I think I clearly said that this is a small sample size and that I am going to continue looking at it. But, so far, based on offensive efficiency - Houston is 10th in the league and Denver is 2nd.
It's not just a small sample size though. Its a small sample size of 3/4 of the teams being bad. Its similar to me taking a presidential straw poll after the last election, questioning 4 peole exiting the polls, and 3 of them are from walking out of baptist church in Georgia and one from Oregon, and determing that is how the election is going to turn out.
Again, you ignore these team's offensive efficiency. 3 of the 4 games were against teams in the top-10 in offensive efficiency.
Hey and amazingly enough they got that efficiency against the Blazer defense. 2 of Houstons games have been against Portlands defense in order to get that stat line.

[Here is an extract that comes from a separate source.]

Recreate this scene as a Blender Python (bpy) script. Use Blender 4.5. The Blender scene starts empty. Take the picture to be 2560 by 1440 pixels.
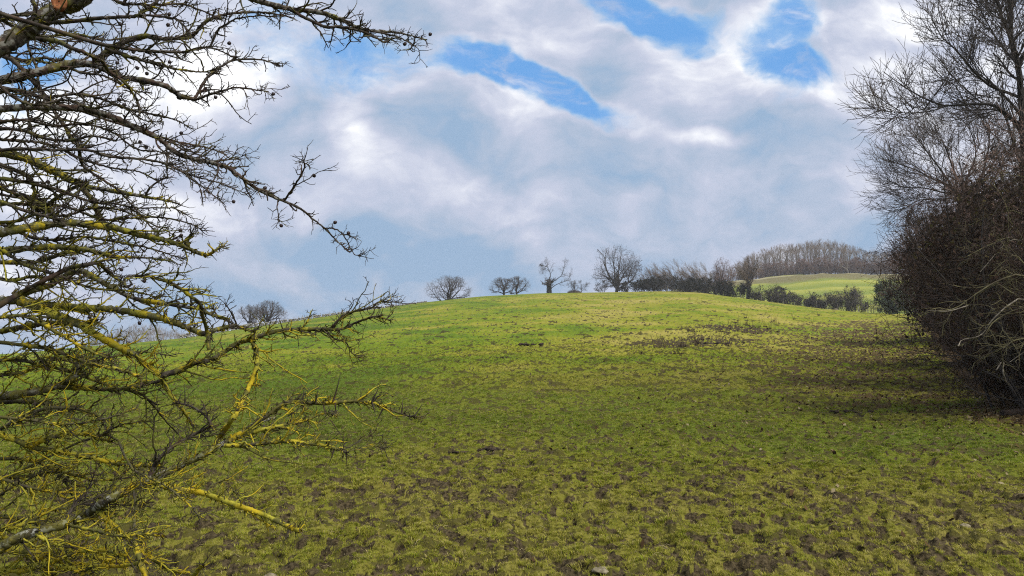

And yet the Blazers have improved a lot over last year in their defensive efficiency. You are arguing against yourself here. The facts are: 3 of our 4 games were against teams in the top-10 in offensive efficiency, and yet - our defensive efficiency has gone up rather significantly. We held Houston to 87 points in the 1st game. Honestly, we had 1 bad defensive game of these 4 - and that was the 2nd one against Houston. Other than that - we have pretty good 3 games defensively. We held Houston to a lot less than what they scored in all the other 3 games, we held Denver to 97 points (their other games were 114 and 133) and we held OKC to 74 points. This is encouraging.
Actually, although a ridiculously small sample size, it's probably a reasonable representation of the league (or as reasonable as you can get when you consider you've played one team twice). One pretty good 53+ win playoff team: Denver Two games against a team that probably wins 37-41 games this year: Houston One bad but rising 30 or so win team: Oklahoma Two road games, two at home.
What hasoos is saying is that one of the most offensively efficient teams in the league got that way by playing Portland twice. Perhaps Houston and Denver would look worse had they not played "Wide Open Three Pointer" Portland. Overall the defense is better because Oden has been a beast. But the perimeter defense is still garbage. They also seem to be fouling guys a ton. Not just Priz and Oden either. Everyone seems to be getting into at least a bit of foul trouble every game.
How would Denver look worse having NOT played us, when they had their worst game against us? Likewise with Houston, they had one good and one bad against us, so how would they ge ttop 10 that way?
This argument does not hold water. The Rockets averaged 99 points against us. They averaged 110.5 against the other teams they played. If anything, playing the Blazers twice has limited the Rockets to being only 10th in the league in efficiency. Not the other way around.